Em um artigo publicado neste mês, na revista Nature, os cientistas relataram que as geleiras perdem 273 bilhões de toneladas, com um aumento de 36% da primeira (2000-2011) para a segunda (2012-2023) metade do período. “A perda de massa das geleiras é cerca de 18% maior do que a da camada de gelo da Groenlândia, e mais do que o dobro da camada de gelo da Antártida”, compara Michael Zemp, pesquisador da Universidade de Zurique, na Suíça, e coautor do estudo.

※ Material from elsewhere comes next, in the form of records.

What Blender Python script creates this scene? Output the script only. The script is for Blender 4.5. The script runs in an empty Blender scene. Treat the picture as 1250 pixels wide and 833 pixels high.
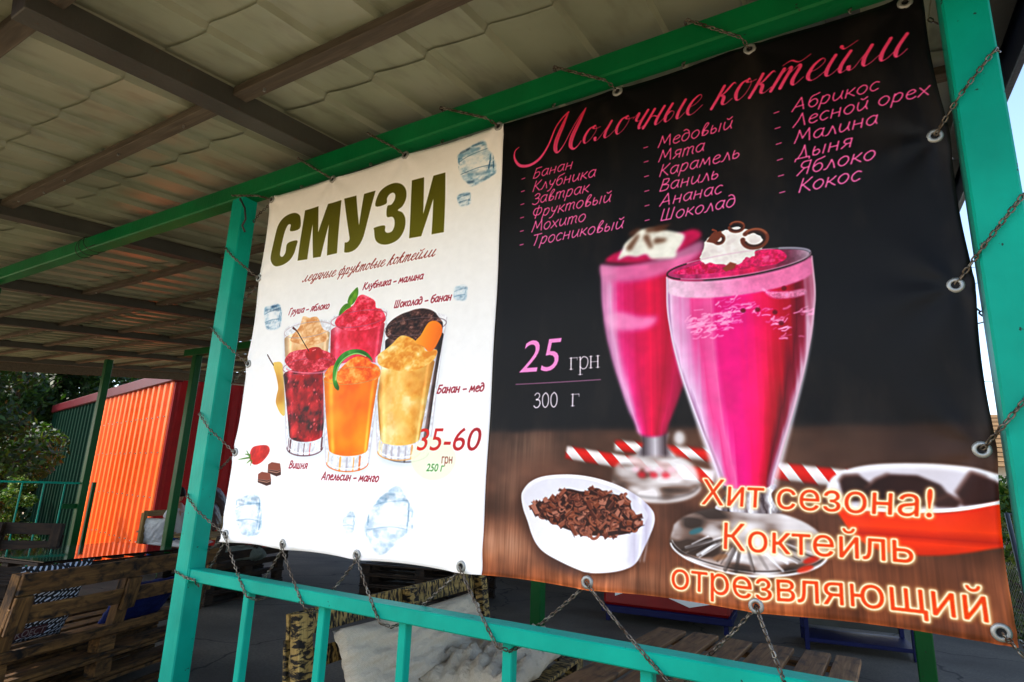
import bpy, bmesh, math, random, time
import numpy as np
from mathutils import Vector, Matrix
random.seed(4)
SC = bpy.context.scene
COL = SC.collection
# ---------------------------------------------------------------- CAMERA
BW, BZ0, BZ1 = 3.298, 1.22, 3.22                 # banner width, bottom and top height (m); the banner hangs in the plane y = 0
RM = np.array([[0.8593598032609053, 0.5098028608306399, 0.0400221392255926], [-0.08756784856012793, 0.22381470088405256, -0.9706898843434579], [-0.5038180231371719, 0.830667215409986, 0.236979697031359]])
CP = np.array([1.37807, -2.08771, 1.56360]); FPX = 730.76
def ray(x, y): return RM.T @ np.array([(x-625)/FPX, (y-416.5)/FPX, 1.0])
def onY(x, y, Y): v = ray(x, y); return CP+v*(Y-CP[1])/v[1]
def onX(x, y, X): v = ray(x, y); return CP+v*(X-CP[0])/v[0]
def onZ(x, y, Z): v = ray(x, y); return CP+v*(Z-CP[2])/v[2]
cam = bpy.data.cameras.new('camera'); cam.sensor_width = 36; cam.lens = 36*FPX/1250; cam.clip_end = 2000; cam.clip_start = .05
co = bpy.data.objects.new('camera', cam); COL.objects.link(co)
M = Matrix.Identity(4)
for i in range(3): M[i][0] = RM[0][i]; M[i][1] = -RM[1][i]; M[i][2] = -RM[2][i]; M[i][3] = CP[i]
co.matrix_world = M; SC.camera = co
# ---------------------------------------------------------------- DAYLIGHT
SUN_AZ, SUN_EL = math.radians(-125), math.radians(48)          # azimuth from +Y towards +X
w = bpy.data.worlds.new('World'); SC.world = w; w.use_nodes = True
nt = w.node_tree; sky = nt.nodes.new('ShaderNodeTexSky'); sky.sky_type = 'NISHITA'; sky.sun_disc = False
sky.sun_elevation = SUN_EL; sky.sun_rotation = SUN_AZ; sky.dust_density = 1.6; sky.air_density = 1.0
bg = nt.nodes['Background']; nt.links.new(sky.outputs[0], bg.inputs[0]); bg.inputs[1].default_value = 0.15
sl_ = bpy.data.lights.new('sun', 'SUN'); sl_.energy = 3.2; sl_.angle = math.radians(.5); sl_.color = (1, .94, .84)
so = bpy.data.objects.new('sun', sl_); COL.objects.link(so)
sd = Vector((math.sin(SUN_AZ)*math.cos(SUN_EL), math.cos(SUN_AZ)*math.cos(SUN_EL), math.sin(SUN_EL)))
so.rotation_euler = sd.to_track_quat('Z', 'Y').to_euler()
SC.view_settings.view_transform = 'Standard'; SC.view_settings.look = 'None'; SC.view_settings.exposure = 1.75; SC.view_settings.gamma = 1
SC.cycles.max_bounces = 8
# ---------------------------------------------------------------- MATERIALS
def lin(c): return tuple((v/12.92 if v <= .04045 else ((v+.055)/1.055)**2.4) for v in c)
def H(r, g, b): return lin((r/255, g/255, b/255))+(1,)
class NT:
    def __init__(s, name):
        s.m = bpy.data.materials.new(name); s.m.use_nodes = True; s.t = s.m.node_tree; s.b = s.t.nodes['Principled BSDF']
    def n(s, t, **k):
        o = s.t.nodes.new(t)
        for a, v in k.items():
            if a.startswith('i_'): o.inputs[a[2:].replace('_', ' ')].default_value = v
            else: setattr(o, a, v)
        return o
    def l(s, a, b): s.t.links.new(a, b)
    def ramp(s, src, stops):
        r = s.n('ShaderNodeValToRGB'); e = r.color_ramp.elements
        while len(e) < len(stops): e.new(.5)
        for q, (p, c) in zip(e, stops): q.position = p; q.color = c
        s.l(src, r.inputs[0]); return r.outputs[0]
    def noise(s, scale, detail=4, vec=None, dist=0, rough=.55):
        o = s.n('ShaderNodeTexNoise'); o.inputs['Scale'].default_value = scale; o.inputs['Detail'].default_value = detail; o.inputs['Distortion'].default_value = dist; o.inputs['Roughness'].default_value = rough
        if vec is not None: s.l(vec, o.inputs['Vector'])
        return o.outputs[0]
    def obj(s): return s.n('ShaderNodeTexCoord').outputs['Object']
    def scaled(s, vec, sc, rnd=False):
        mp = s.n('ShaderNodeMapping'); mp.inputs['Scale'].default_value = sc; s.l(vec, mp.inputs[0])
        if rnd:
            oi = s.n('ShaderNodeObjectInfo'); mu = s.n('ShaderNodeVectorMath', operation='SCALE'); mu.inputs[3].default_value = 17.3
            cb = s.n('ShaderNodeCombineXYZ'); s.l(oi.outputs['Random'], cb.inputs[0]); s.l(oi.outputs['Random'], cb.inputs[1]); s.l(cb.outputs[0], mu.inputs[0]); s.l(mu.outputs[0], mp.inputs['Location'])
        return mp.outputs[0]
    def mix(s, f, a, b, mode='MIX'):
        o = s.n('ShaderNodeMix', data_type='RGBA', blend_type=mode)
        if hasattr(f, 'links'): s.l(f, o.inputs[0])
        else: o.inputs[0].default_value = f
        for v, i in ((a, 6), (b, 7)):
            if hasattr(v, 'links'): s.l(v, o.inputs[i])
            else: o.inputs[i].default_value = v
        return o.outputs[2]
    def bump(s, h, strength=.3, dist=.01):
        o = s.n('ShaderNodeBump'); o.inputs['Strength'].default_value = strength; o.inputs['Distance'].default_value = dist; s.l(h, o.inputs['Height']); s.l(o.outputs[0], s.b.inputs['Normal'])
    def set(s, col=None, rough=.6, metal=0., spec=.5, **k):
        if col is not None:
            if hasattr(col, 'links'): s.l(col, s.b.inputs['Base Color'])
            else: s.b.inputs['Base Color'].default_value = col
        s.b.inputs['Roughness'].default_value = rough; s.b.inputs['Metallic'].default_value = metal; s.b.inputs['Specular IOR Level'].default_value = spec
        return s.m
MAT = {}
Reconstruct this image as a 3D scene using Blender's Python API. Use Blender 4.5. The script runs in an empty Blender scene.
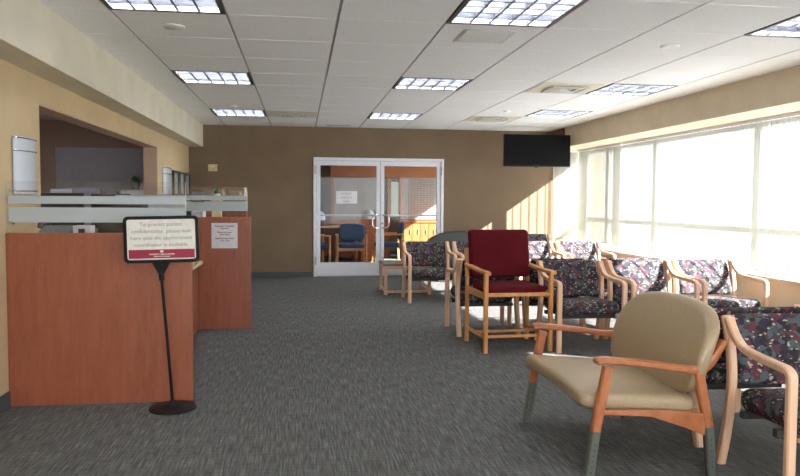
import bpy, bmesh, math, random
from mathutils import Vector, Matrix
random.seed(7)
C = bpy.context.scene.collection
PI = math.pi
sc = bpy.context.scene

# ------------------------------------------------------------------ colour / material helpers
def lin(c):
    o = []
    for v in c:
        v /= 255.0
        o.append(v / 12.92 if v <= 0.04045 else ((v + 0.055) / 1.055) ** 2.4)
    return (o[0], o[1], o[2], 1.0)

def newmat(name):
    m = bpy.data.materials.new(name)
    m.use_nodes = True
    nt = m.node_tree
    b = nt.nodes['Principled BSDF']
    return m, nt, b

def nd(nt, t, **k):
    n = nt.nodes.new(t)
    for a, v in k.items():
        setattr(n, a, v)
    return n

def coords(nt, scale=(1, 1, 1), rot=(0, 0, 0), kind='Object'):
    tc = nd(nt, 'ShaderNodeTexCoord')
    mp = nd(nt, 'ShaderNodeMapping')
    mp.inputs['Scale'].default_value = scale
    mp.inputs['Rotation'].default_value = rot
    nt.links.new(tc.outputs[kind], mp.inputs['Vector'])
    return mp.outputs['Vector']

def ramp(nt, stops, interp='LINEAR'):
    r = nd(nt, 'ShaderNodeValToRGB')
    r.color_ramp.interpolation = interp
    el = r.color_ramp.elements
    while len(el) > len(stops):
        el.remove(el[-1])
    while len(el) < len(stops):
        el.new(0.5)
    for e, (p, c) in zip(el, stops):
        e.position = p
        e.color = c
    return r

def bump(nt, b, src, strength=0.2, dist=0.01):
    bm_ = nd(nt, 'ShaderNodeBump')
    bm_.inputs['Strength'].default_value = strength
    bm_.inputs['Distance'].default_value = dist
    nt.links.new(src, bm_.inputs['Height'])
    nt.links.new(bm_.outputs['Normal'], b.inputs['Normal'])

def plain(name, c, rough=0.6, metal=0.0, spec=0.5, noise=0.0, nscale=40):
    m, nt, b = newmat(name)
    b.inputs['Base Color'].default_value = lin(c)
    b.inputs['Roughness'].default_value = rough
    b.inputs['Metallic'].default_value = metal
    b.inputs['Specular IOR Level'].default_value = spec
    n = nd(nt, 'ShaderNodeTexNoise')
    n.inputs['Scale'].default_value = nscale
    n.inputs['Detail'].default_value = 4
    nt.links.new(coords(nt), n.inputs['Vector'])
    k = 0.06 + noise
    lo = tuple(v * (1 - k) for v in lin(c)[:3]) + (1,)
    hi = tuple(min(1, v * (1 + k)) for v in lin(c)[:3]) + (1,)
    r = ramp(nt, [(0.3, lo), (0.7, hi)])
    nt.links.new(n.outputs['Fac'], r.inputs['Fac'])
    nt.links.new(r.outputs['Color'], b.inputs['Base Color'])
    return m

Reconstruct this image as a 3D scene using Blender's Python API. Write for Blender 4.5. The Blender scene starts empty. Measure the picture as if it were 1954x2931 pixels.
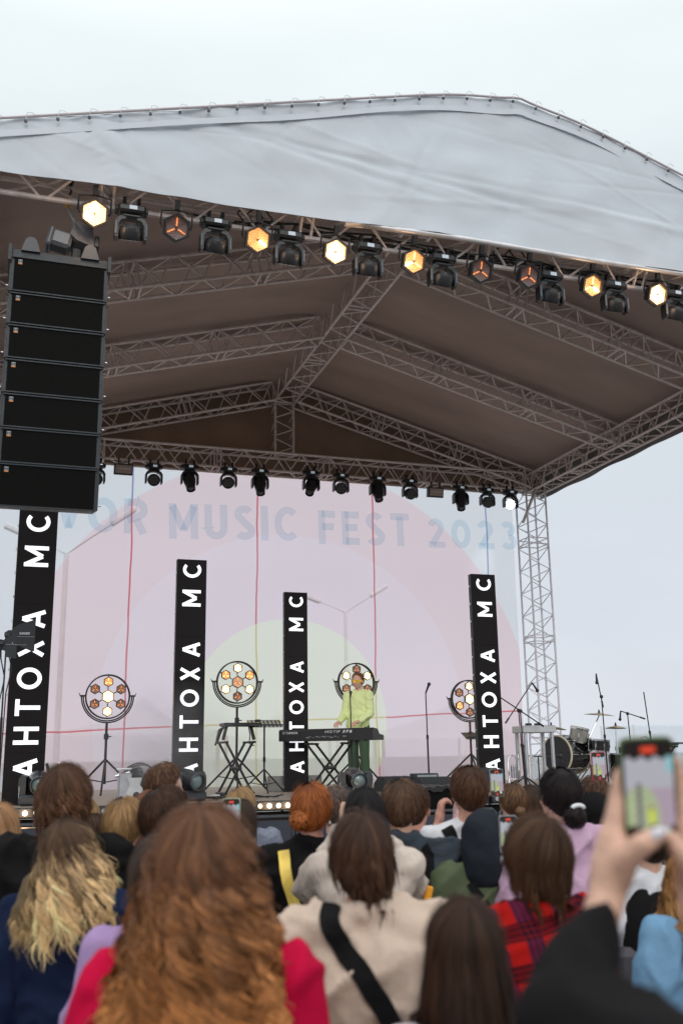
import bpy, math, random
import numpy as np
from mathutils import Vector, Matrix, noise
from mathutils.bvhtree import BVHTree
random.seed(7); np.random.seed(7)
SC = bpy.context.scene; COL = SC.collection
R = math.radians
# ------------------------------------------------------------------ camera
F_PX, PITCH, YAW, ROLL, CAMZ = 2850.0, 0.239886662, 0.323715560, -0.0153095070, 1.75
fw = Vector((math.sin(YAW)*math.cos(PITCH), math.cos(YAW)*math.cos(PITCH), math.sin(PITCH)))
r0 = Vector((math.cos(YAW), -math.sin(YAW), 0)); u0 = r0.cross(fw)
cr = r0*math.cos(ROLL)+u0*math.sin(ROLL); cu = -r0*math.sin(ROLL)+u0*math.cos(ROLL)
cd = bpy.data.cameras.new('camera'); cam = bpy.data.objects.new('camera', cd); COL.objects.link(cam)
m = Matrix((cr, cu, -fw)).transposed().to_4x4(); m.translation = (0, 0, CAMZ)
cam.matrix_world = m
cd.sensor_fit = 'VERTICAL'; cd.sensor_height = 36; cd.lens = 35; cd.clip_end = 3000; cd.clip_start = 0.05
cd.dof.use_dof = True; cd.dof.focus_distance = 13.5; cd.dof.aperture_fstop = 2.4
SC.camera = cam
# ------------------------------------------------------------------ sky and light (overcast)
w = bpy.data.worlds.new('World'); SC.world = w; w.use_nodes = True
nt = w.node_tree; nt.nodes.clear()
out = nt.nodes.new('ShaderNodeOutputWorld'); bg = nt.nodes.new('ShaderNodeBackground')
sky = nt.nodes.new('ShaderNodeTexSky'); sky.sky_type = 'NISHITA'; sky.sun_disc = False
sky.sun_elevation = R(26); sky.sun_rotation = R(188); sky.dust_density = 6; sky.ozone_density = 1
tc = nt.nodes.new('ShaderNodeTexCoord'); sp = nt.nodes.new('ShaderNodeSeparateXYZ')
nt.links.new(tc.outputs['Generated'], sp.inputs[0])
rampz = nt.nodes.new('ShaderNodeValToRGB')
el = rampz.color_ramp.elements
el[0].position = 0.0; el[0].color = (7.9, 8.3, 9.0, 1)
el[1].position = 1.0; el[1].color = (19, 19.2, 19.2, 1)
for p_, c_ in ((0.15, (7.6, 8.1, 8.9, 1)), (0.3, (7.4, 8.0, 8.6, 1)), (0.5, (8.3, 9.1, 9.4, 1)), (0.62, (9.4, 10.2, 10.3, 1))):
    e = el.new(p_); e.color = c_
nt.links.new(sp.outputs['Z'], rampz.inputs[0])
nz = nt.nodes.new('ShaderNodeTexNoise'); nz.inputs['Scale'].default_value = 2.6; nz.inputs['Detail'].default_value = 5
mpn = nt.nodes.new('ShaderNodeMapping'); mpn.inputs['Scale'].default_value = (1, 1, 3.2)
nt.links.new(tc.outputs['Generated'], mpn.inputs[0]); nt.links.new(mpn.outputs[0], nz.inputs['Vector'])
mr = nt.nodes.new('ShaderNodeMapRange'); mr.inputs[1].default_value = 0.3; mr.inputs[2].default_value = 0.7
mr.inputs[3].default_value = 0.95; mr.inputs[4].default_value = 1.04
nt.links.new(nz.outputs[0], mr.inputs[0])
cl = nt.nodes.new('ShaderNodeMixRGB'); cl.blend_type = 'MULTIPLY'; cl.inputs[0].default_value = 1
nt.links.new(rampz.outputs[0], cl.inputs[1]); nt.links.new(mr.outputs[0], cl.inputs[2])
mx = nt.nodes.new('ShaderNodeMixRGB'); mx.inputs[0].default_value = 0.93
nt.links.new(sky.outputs[0], mx.inputs[1]); nt.links.new(cl.outputs[0], mx.inputs[2])
nt.links.new(mx.outputs[0], bg.inputs[0]); bg.inputs[1].default_value = 0.1
nt.links.new(bg.outputs[0], out.inputs[0])
sun = bpy.data.lights.new('sun', 'SUN'); sun.energy = 0.7; sun.angle = R(35); sun.color = (1, 0.97, 0.93)
so = bpy.data.objects.new('sun', sun); COL.objects.link(so)
so.rotation_euler = Vector((math.sin(R(8))*math.cos(R(26)), math.cos(R(8))*math.cos(R(26)), -math.sin(R(26)))).to_track_quat('-Z', 'Y').to_euler()
vs = SC.view_settings; vs.view_transform = 'Standard'; vs.look = 'None'; vs.exposure = 0.0; vs.gamma = 1
SC.cycles.use_denoising = True
SC.cycles.max_bounces = 6; SC.cycles.diffuse_bounces = 3; SC.cycles.glossy_bounces = 3; SC.cycles.transmission_bounces = 4
SC.cycles.transparent_max_bounces = 12; SC.cycles.sample_clamp_indirect = 6
SC.cycles.caustics_reflective = False; SC.cycles.caustics_refractive = False

# ------------------------------------------------------------------ helpers
def PX(x, y, Y=None, Z=None, X=None):
    """photo pixel (1954x2931) -> world point at a given depth Y, height Z or side X"""
    d = fw*F_PX + cr*(x-977) - cu*(y-1465.5)
    if Y is not None: k = Y/d.y
    elif Z is not None: k = (Z-CAMZ)/d.z
    else: k = X/d.x
    return Vector((0, 0, CAMZ)) + d*k

def _sock(n, *names):
    for k in names:
        if k in n.inputs: return n.inputs[k]

MATS = {}
def mat(name, col, rough=0.6, metal=0.0, var=0.12, scale=8.0, bump=0.0, bscale=60.0, emit=None, estr=0.0, spec=0.5, stretch=None, attr=False, sheen=0.0, sss=0.0):
    if name in MATS: return MATS[name]
    M = bpy.data.materials.new(name); M.use_nodes = True; t = M.node_tree; b = t.nodes['Principled BSDF']
    b.inputs['Roughness'].default_value = rough; b.inputs['Metallic'].default_value = metal
    _sock(b, 'Specular IOR Level', 'Specular').default_value = spec
    if sheen and 'Sheen Weight' in b.inputs: b.inputs['Sheen Weight'].default_value = sheen
    if sss:
        b.inputs['Subsurface Weight'].default_value = sss; b.inputs['Subsurface Radius'].default_value = (0.012, 0.004, 0.002)
    tcn = t.nodes.new('ShaderNodeTexCoord'); mp = t.nodes.new('ShaderNodeMapping')
    t.links.new(tcn.outputs['Object'], mp.inputs[0])
    if stretch: mp.inputs['Scale'].default_value = stretch
    n = t.nodes.new('ShaderNodeTexNoise'); n.inputs['Scale'].default_value = scale; n.inputs['Detail'].default_value = 6
    t.links.new(mp.outputs[0], n.inputs['Vector'])
    r = t.nodes.new('ShaderNodeMapRange'); r.inputs[1].default_value = 0.3; r.inputs[2].default_value = 0.7
    r.inputs[3].default_value = 1-var; r.inputs[4].default_value = 1+var
    t.links.new(n.outputs[0], r.inputs[0])
    mm = t.nodes.new('ShaderNodeMixRGB'); mm.blend_type = 'MULTIPLY'; mm.inputs[0].default_value = 1
    if attr:
        a = t.nodes.new('ShaderNodeAttribute'); a.attribute_name = 'Col'; t.links.new(a.outputs['Color'], mm.inputs[1])
    else: mm.inputs[1].default_value = (*col, 1)
    t.links.new(r.outputs[0], mm.inputs[2]); t.links.new(mm.outputs[0], b.inputs['Base Color'])
    r2 = t.nodes.new('ShaderNodeMapRange'); r2.inputs[1].default_value = 0.3; r2.inputs[2].default_value = 0.7
    r2.inputs[3].default_value = max(0, rough-0.08); r2.inputs[4].default_value = min(1, rough+0.08)
    t.links.new(n.outputs[0], r2.inputs[0]); t.links.new(r2.outputs[0], b.inputs['Roughness'])
    if bump:
        n2 = t.nodes.new('ShaderNodeTexNoise'); n2.inputs['Scale'].default_value = bscale; n2.inputs['Detail'].default_value = 4
        t.links.new(mp.outputs[0], n2.inputs['Vector'])
        bp = t.nodes.new('ShaderNodeBump'); bp.inputs['Strength'].default_value = bump; bp.inputs['Distance'].default_value = 0.01
        n3 = t.nodes.new('ShaderNodeTexNoise'); n3.inputs['Scale'].default_value = bscale*.11; n3.inputs['Detail'].default_value = 3; n3.inputs['Distortion'].default_value = .6; t.links.new(mp.outputs[0], n3.inputs['Vector']); ad = t.nodes.new('ShaderNodeMath'); ad.operation = 'MULTIPLY_ADD'; t.links.new(n3.outputs[0], ad.inputs[0]); ad.inputs[1].default_value = 2.2; t.links.new(n2.outputs[0], ad.inputs[2]); t.links.new(ad.outputs[0], bp.inputs['Height']); t.links.new(bp.outputs[0], b.inputs['Normal'])
    if emit:
        b.inputs['Emission Color'].default_value = (*emit, 1); b.inputs['Emission Strength'].default_value = estr
    MATS[name] = M
    return M

def orth(d):
    d = Vector(d).normalized(); a = Vector((0, 0, 1)) if abs(d.z) < 0.9 else Vector((0, 1, 0))
    x = d.cross(a).normalized(); return x, x.cross(d).normalized(), d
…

“As regiões com geleiras menores estão perdendo-as mais rapidamente e muitas não sobreviverão a este século”, adverte Zemp. Segundo o cientista, que dirige o Serviço Mundial de Monitoramento de Geleiras (WGMS), o estudo sugere que os glaciares estão diminuindo a um ritmo mais rápido do que o estimado no último relatório do Painel Intergovernamental sobre Mudanças Climáticas (IPCC) da ONU. “Portanto, enfrentamos uma elevação do nível do mar maior do que o esperado até o fim do século.” Entre as consequências estão o prejuízo ao fornecimento de água doce, especialmente na Ásia Central e nos Andes, e a elevação do nível do mar.
2cm
Semp explica que a perda global de massa de geleiras de 6,542 bilhões de toneladas entre 2000 e 2023 contribuiu para um aumento de 18mm no nível do mar, a uma taxa anual de 0,75mm ao ano. Assim, os glaciares são o segundo maior contribuinte para a elevação dos oceanos: mais do que as contribuições da perda de camada de gelo da Groenlândia e da Antártida. Em primeiro lugar, está o aquecimento dos mares.
“Quase 2cm pode não parecer muita coisa, mas essa é a contribuição somente das pequenas geleiras, e não de todo o gelo do planeta, não da Groenlândia e da Antártida”, comenta Martin Siegert, professor de Geociências da Universidade de Exeter, no Reino Unido. “Essa pesquisa é preocupante para nós porque prevê mais perda de geleiras, o que pode contribuir com muito mais elevação do nível do mar neste século e além. O IPCC calcula de 0,5m a 1m até 2100, mas isso é com 66% de certeza. Portanto, há um terço de chance de que possa ser maior sob um aquecimento mais forte, que, infelizmente, é o caminho em que estamos atualmente.”